Home sales slumped 11 percent in the first eight months of this year amid an economic slowdown after banks tightened property lending to curb default risks. While 37 of the 46 cities that imposed limits on home ownership since 2010 have removed or
eased such restrictions as of Sept. 3 to stem the decline in sales, a wait-and-see attitude is still prevalent among homebuyers, according to Centaline Group, parent of the nation’s biggest property agency.
“The policy easings only increased the number of people qualified to buy, but the number of those with the ability to didn’t rise noticeably” as mortgages remain tight, Donald Yu, a Shenzhen-based analyst at Guotai Junan Securities Co., said by phone. “There’s still room for prices to go down further.”
Private data also point to continued price declines.
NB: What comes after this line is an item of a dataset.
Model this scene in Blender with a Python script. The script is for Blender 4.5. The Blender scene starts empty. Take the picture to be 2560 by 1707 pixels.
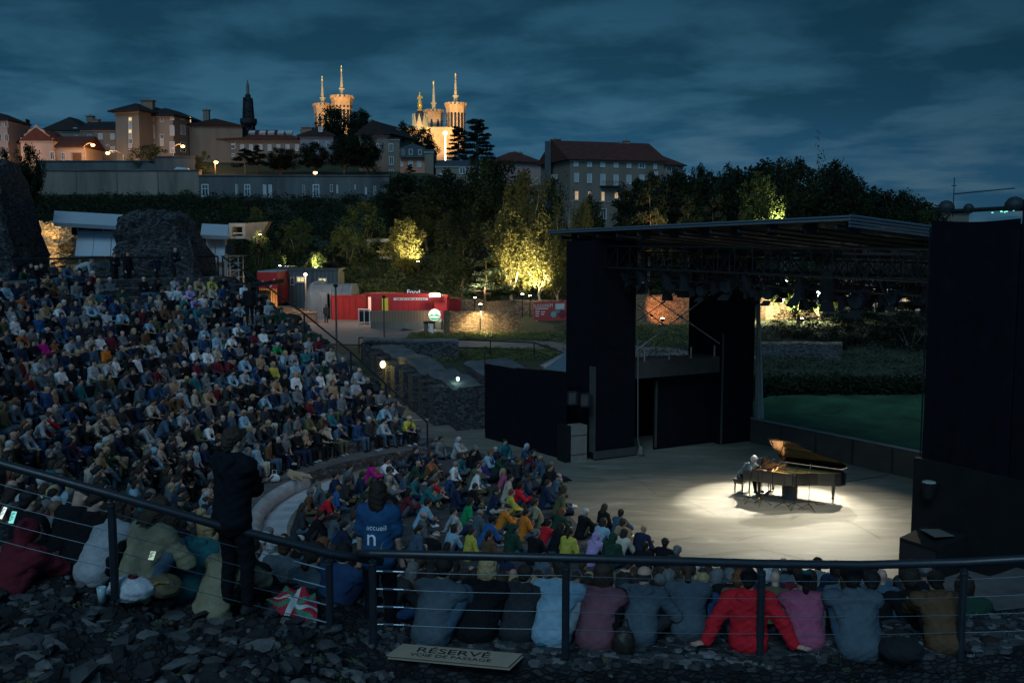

The average new-home price fell 0.59 percent in August from July, the fourth consecutive month of declines, according to SouFun Holdings Ltd., the nation’s biggest real estate website that tracks 100 cities.

Property Stocks

The Shanghai Stock Exchange Property Index, which tracks 24 developers listed on the city’s exchange, closed 1 percent lower, the biggest drop since Aug. 14.
New-home prices dropped 2 percent from July in Hangzhou, the capital of the eastern province of Zhejiang, the biggest decline among all cities. They fell 0.9 percent in Beijing and 1.1 percent in Shanghai, according to the government.
Prices were unchanged in Wenzhou in Zhejiang, while they gained 0.2 percent in Xiamen, a southern port city.
Prices fell in 19 cities from a year earlier, led by a 5.4 percent slide in Hangzhou, as compared to three cities in July, according to today’s data.

More Discounts

New-home sales in the first 14 days of September in the 40 cities tracked by Centaline fell 4.7 percent, when measured by the combined space of homes sold, from the same period in August, trailing expectations for a traditionally strong month, the realtor said in a Sept. 15 report.
“We believe most developers will opt to accelerate sales to strike for a more secure cash position amid the market uncertainties,” Barclays Plc’s Hong Kong-based property analysts led by Alvin Wong wrote in a Sept. 14 report. “More attractive price discounts seem necessary to compensate for the expensive mortgage rate.”
The central province of Hubei eased property policies on Sept. 15, cutting taxes and reiterating that interest rates for first-home buyers can be lowered to 70 percent of the central bank’s benchmark, a discount that has become rare since last year. Hubei joined regions including Hebei, Sichuan and Fujian in issuing provincial policies to boost local housing markets.
“The cooling measures the government put in place have actually worked,” Peter Churchouse, publisher of the Asia Hard Assets report, said today on Bloomberg Television. “The result now is they’re going to take the foot off the brake pedal. You’re already seeing the easing of tightening measures. That’s probably going to mean that we will see a bottoming of this cycle over the course of the next two to three months.”